Input material:
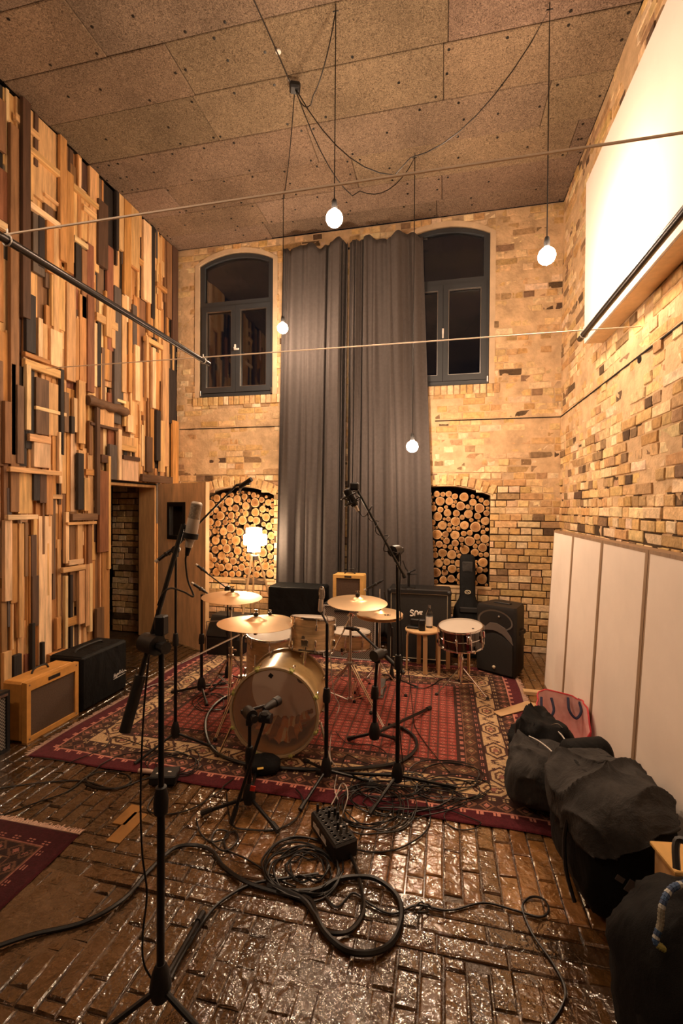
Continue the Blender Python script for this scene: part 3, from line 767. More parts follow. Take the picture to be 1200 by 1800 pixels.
for i in range(12): t_.tube([(-1.85+i*.145, 5.32, 4.66), (-1.85+i*.145, 5.385, 4.70)], .004, 5) if i % 4 == 0 else None
tag(t_.build('curtain_rail', M['rail'], origin=(-1.05, 5.32, 4.66)), 'thin dark rail that carries the charcoal curtains under the ceiling', 'curtain rail')

# ---- firewood in the niches
def rad(c, q): return (c[0]-q[0])**2+(c[1]-q[1])**2
def firewood(k, xa, xb, seed, label, group):
    x0, x1, z0, s_, rise = OPEN[k]; rn = random.Random(seed); placed = []
    def top(x):
        w = (x1-x0)/2; return s_+rise*(1-((x-(x0+x1)/2)/w)**2)-.05
    for r, tries in ((.054, 40), (.047, 160), (.040, 500), (.034, 1500), (.028, 3000), (.022, 5000), (.017, 3500)):
        for _ in range(tries):
            rr = r*rn.uniform(.9, 1.08); x = rn.uniform(x0+rr, x1-rr); z = rn.uniform(z0+rr, top(x)-rr)
            if all(rad((x, z), q) > (rr+q[2]+.002)**2 for q in placed): placed.append((x, z, rr))
    # settle: grow each to touch its neighbours
    out = []
    for i, (x, z, r) in enumerate(placed):
        g = min([math.sqrt(rad((x, z), q))-q[2] for j, q in enumerate(placed) if j != i]+[x-x0, x1-x, z-z0, top(x)-z])
        r = min(g-.001, r*1.18)*.97; placed[i] = (x, z, r)
        if xa < x < xb: out.append((x, z, r))
    for (x, z, r) in out:
        n = 16; mb = MB(); y0 = YB+.03+rn.uniform(0, .045); ln = .30; el = rn.uniform(0, 6); ec = rn.uniform(0, .03)
        rings = [(.0, 0, None), (.35, 0, None), (.80, 0, None), (1., .004, None), (1., ln, None)]
        core = rn.choice([(.46, .235, .085), (.40, .20, .07), (.52, .29, .12), (.34, .17, .07)]); rim = (.58, .37, .19); bark = (.10, .06, .04)
        k_ = rn.uniform(.8, 1.1); al = rn.random()
        vs = [(x, y0, z)]
        for (f, dy, _) in rings[1:]:
            for j in range(n):
                a = 2*math.pi*j/n; q = r*f*(1+ec*math.cos(2*a+el)+(.03*math.sin(3*a+el)))
                vs.append((x+q*math.cos(a), y0+dy, z+q*math.sin(a)))
        def cq(c): return (c[0]*k_, c[1]*k_, c[2]*k_, al)
        mb.cc = cq((core[0]*.8, core[1]*.75, core[2]*.7)); mb.add(vs, [(0, 1+j, 1+(j+1) % n) for j in range(n)])
        base = 1
        for lv, c in ((0, core), (1, rim), (2, bark)):
            for j in range(n):
                a, b = base+lv*n+j, base+lv*n+(j+1) % n
                mb.f.append([a, b, b+n, a+n]); mb.m.append(0); mb.c.append(cq(c))
        o = mb.build('log', M['log'], origin=(x, y0, z), smooth=False); tag(o, label, 'log', group)
    bk = MB().box(((x0+x1)/2, YB+.43, (z0+s_+rise)/2), (x1-x0+.2, .04, s_+rise-z0+.2))
    struct(bk.build('wall_niche_back', M['near_black'], smooth=False), 'dark back of the firewood niche')
    th_ = MB().box(((x0+x1)/2, YB+.015, z0-.012), (x1-x0+.04, .06, .03), ch=.005)
    struct(th_.build('trim_niche_sill', M['slat'], smooth=False), 'pale wooden sill under the firewood')
firewood(2, -3.05, -1.9, 5, 'round cut log stacked in the firewood niche left of the curtain', 'firewood in the left niche')
firewood(3, -.30, .6, 6, 'round cut log stacked in the firewood niche right of the curtain', 'firewood in the right niche')

# ---- white absorber panels
def big_panel():
    t = thing('acoustic_panel', 'huge white board hung high on the right brick wall', 'acoustic panel', (1.17, 2.6, 2.92))
    y0, y1, z0, z1 = 1.0, 4.03, 2.93, 4.215
    MB().box((1.105, (y0+y1)/2, (z0+z1)/2), (.014, y1-y0, z1-z0)).build('face', M['board'], t, smooth=False)
    MB().box((1.175, (y0+y1)/2, z0+.004), (.125, y1-y0-.02, .018)).box((1.175, (y0+y1)/2, z1-.012), (.125, y1-y0-.02, .018)).box((1.175, y1-.012, (z0+z1)/2), (.125, .018, z1-z0-.03)).build('box_frame', M['birch'], t, smooth=False)
big_panel()
edges = [4.37, 3.745, 3.10, 2.455, 1.81, 1.15]
zt = 1.405; lx0, lx1 = .895, .965     # foot and head of the leaning front face
def pane(i, y1, y0, label):
    t = thing('absorber_panel', label, 'acoustic panel', (lx0+.05, (y0+y1)/2, 0), 'white absorber panels leaning on the right wall')
    lean = math.atan2(lx1-lx0, zt); R = Matrix.Rotation(lean, 3, 'Y')
    def pt(a, y, b): return V(lx0, 0, .0)+R @ V(a, 0, b)+V(0, y, 0)
    L = math.hypot(zt, lx1-lx0); f = .034; th = .10
    fn = lambda u, v, w: tuple(pt(w, u, v))
    o = [(y0+.003, .012), (y1-.003, .012), (y1-.003, L), (y0+.003, L)]; inn = [(y0+.003+f, .034), (y1-.003-f*.35, .034), (y1-.003-f*.35, L-.018), (y0+.003+f, L-.018)]
    MB().ring(o, inn, .0, th, fn).build('frame', M['slat_d'], t, smooth=False)
    MB().prism(inn, .001, .03, fn).build('cloth_face', M['panel'], t, smooth=False)
names = ['narrow white absorber panel in pale wood frame nearest the brick corner', 'white absorber panel second from the brick corner', 'white absorber panel third from the brick corner, behind the red bag', 'white absorber panel fourth from the brick corner, behind the black bags', 'white absorber panel cut by the right photo edge']
for i in range(5): pane(i, edges[i], edges[i+1], names[i])

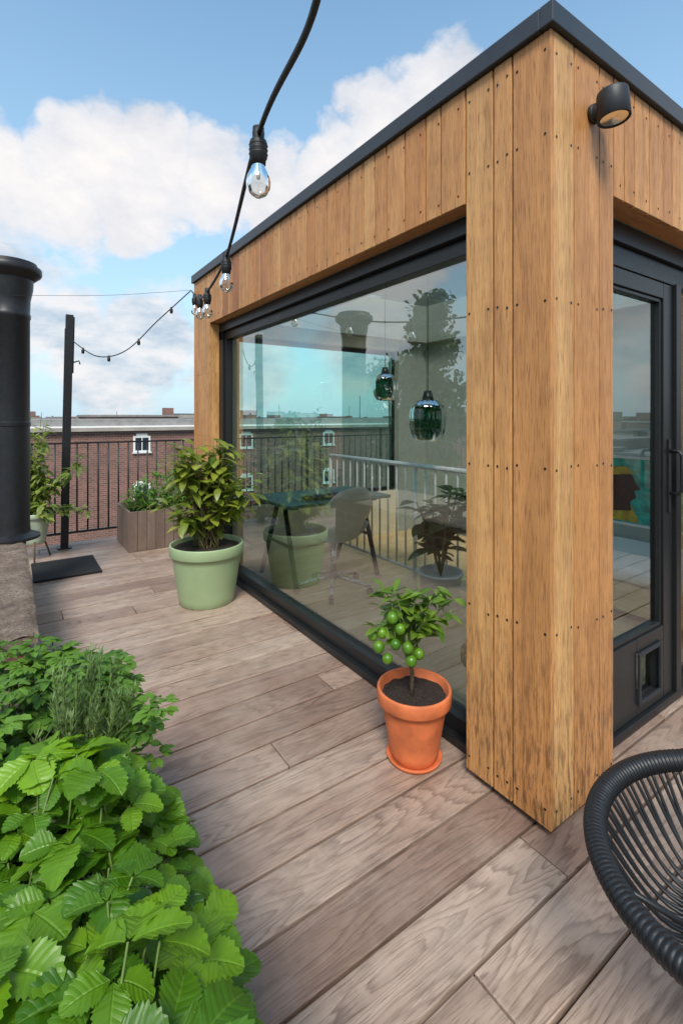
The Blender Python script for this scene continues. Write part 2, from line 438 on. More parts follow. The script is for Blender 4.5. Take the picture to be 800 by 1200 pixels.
m.box(1.99,2.055,1.10,1.20,.046,ZB,'black')
m.box(2.056,3.5,1.10,1.20,2.30,ZB,'black'); m.box(2.056,3.5,1.125,1.20,2.20,2.299,'black')
m.box(2.90,2.96,1.10,1.20,.046,2.199,'black'); m.box(3.42,3.5,1.10,1.20,.046,2.199,'black')
m.build('door_frame',pv,.003)
m=MB()
m.box(2.058,2.13,1.118,1.185,.05,2.19,'black'); m.box(2.79,2.895,1.118,1.185,.05,2.19,'black')
m.box(2.131,2.789,1.118,1.185,2.11,2.19,'black'); 
m.box(2.131,2.50,1.118,1.185,.05,.42,'black'); m.box(2.501,2.789,1.118,1.185,.35,.42,'black');m.box(2.501,2.789,1.118,1.185,.05,.105,'black');m.box(2.74,2.789,1.118,1.185,.106,.349,'black')
for a in ((2.131,2.150,.42,2.11),(2.770,2.789,.42,2.11)): m.box(a[0],a[1],1.128,1.17,a[2],a[3],'black')
m.box(2.151,2.769,1.128,1.17,2.09,2.109,'black'); m.box(2.151,2.769,1.128,1.17,.421,.44,'black')
m.box(2.50,2.52,1.104,1.117,.10,.355,'lamp'); m.box(2.725,2.745,1.104,1.117,.10,.355,'lamp'); m.box(2.521,2.724,1.104,1.117,.335,.355,'lamp'); m.box(2.521,2.724,1.104,1.117,.10,.12,'lamp')
m.build('door_leaf',pv,.003)
m=MB()
for a in ((2.151,2.769,.44,2.09,1.15),(2.961,3.419,.046,2.199,1.15),(2.521,2.739,.106,.349,1.16)):
    b=len(m.v); m.v+=[(a[0],a[4],a[2]),(a[1],a[4],a[2]),(a[1],a[4],a[3]),(a[0],a[4],a[3])]; m.face([b,b+1,b+2,b+3],[(0,0)]*4,0,'dglass')
m.build('door_panes',pv)
m=MB()
m.tube([(2.845,1.117,1.32),(2.845,1.07,1.32),(2.845,1.055,1.30),(2.845,1.055,1.12),(2.845,1.07,1.10),(2.845,1.117,1.10)],.010,'blackm',10)
m.box(2.832,2.858,1.110,1.117,1.0,1.38,'blackm')
m.build('door_handle',pv)

# wall lamp
wl=empty('wall_lamp'); m=MB()
cx,cz=1.84,2.655
m.lathe([(0,0),(.034,0),(.036,-.003),(.036,-.014),(.034,-.016),(0,-.016)],(cx,Y0-.020,cz),'lamp',32,rot=Matrix.Rotation(math.radians(90),3,'X'))
m.tube([(cx,Y0-.002,cz),(cx,Y0-.05,cz)],.034,'lamp',24)
rt=Matrix.Rotation(math.radians(-4),3,'X')
m.lathe([(0,.050),(.046,.050),(.052,.046),(.054,.039),(.056,-.056),(.053,-.058),(.048,-.056),(.047,-.042),(.0,-.041)],(cx,Y0-.080,cz),'lamp',40,rot=rt)
m.build('lamp_body',wl)
m=MB(); m.lathe([(.046,-.052),(.03,-.048),(0,-.046)],(cx,Y0-.080,cz),'lens',32,rot=rt); m.build('lamp_lens',wl)

# ================================================================ INTERIOR OBJECTS
bl=empty('white_stair_balustrade'); m=MB()
m.tube([(3.0,1.9,1.06),(3.0,4.6,1.06)],.022,'whitep',10); m.tube([(3.0,1.9,.12),(3.0,4.6,.12)],.014,'whitep',8)
for i in range(22): m.tube([(3.0,1.95+i*.125,.12),(3.0,1.95+i*.125,1.05)],.009,'whitep',8)
for yy in (1.92,3.2,4.58): m.tube([(3.0,yy,.03),(3.0,yy,1.06)],.018,'whitep',10)
m.build('balustrade_bars',bl)

ds=empty('trestle_desk'); m=MB()
m.box(1.87,3.0-.03,3.50,4.22,.735,.762,'desktop'); m.build('desk_top',ds,.004)
m=MB()
for xx in (2.0,2.85):
    m.tube([(xx,3.80,.735),(xx-.04,3.50,.03)],.022,'black',8); m.tube([(xx,3.92,.735),(xx-.04,4.18,.03)],.022,'black',8)
    m.tube([(xx-.02,3.66,.38),(xx-.02,4.05,.38)],.014,'black',8); m.box(xx-.03,xx+.03,3.6,4.12,.705,.734,'black')
m.build('trestles',ds)
lp=empty('desk_keyboard'); m=MB(); m.box(2.15,2.55,3.62,3.75,.764,.785,'lamp')
for i in range(12):
    for j in range(3): m.box(2.165+i*.031,2.19+i*.031,3.632+j*.038,3.66+j*.038,.786,.792,'roofdark')
m.build('keyboard_body',lp)

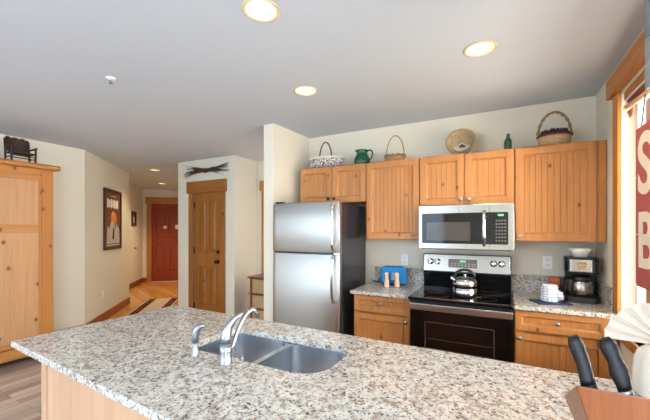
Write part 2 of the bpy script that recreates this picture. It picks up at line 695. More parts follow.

Your task: Reproduce exactly the run of lines that opens the listing and closes with the line holding "ceiling', 'curtain rail')". Pictures are excluded.

The completed task:
Continue the Blender Python script for this scene: part 3, from line 767. More parts follow. Take the picture to be 1200 by 1800 pixels.
for i in range(12): t_.tube([(-1.85+i*.145, 5.32, 4.66), (-1.85+i*.145, 5.385, 4.70)], .004, 5) if i % 4 == 0 else None
tag(t_.build('curtain_rail', M['rail'], origin=(-1.05, 5.32, 4.66)), 'thin dark rail that carries the charcoal curtains under the ceiling', 'curtain rail')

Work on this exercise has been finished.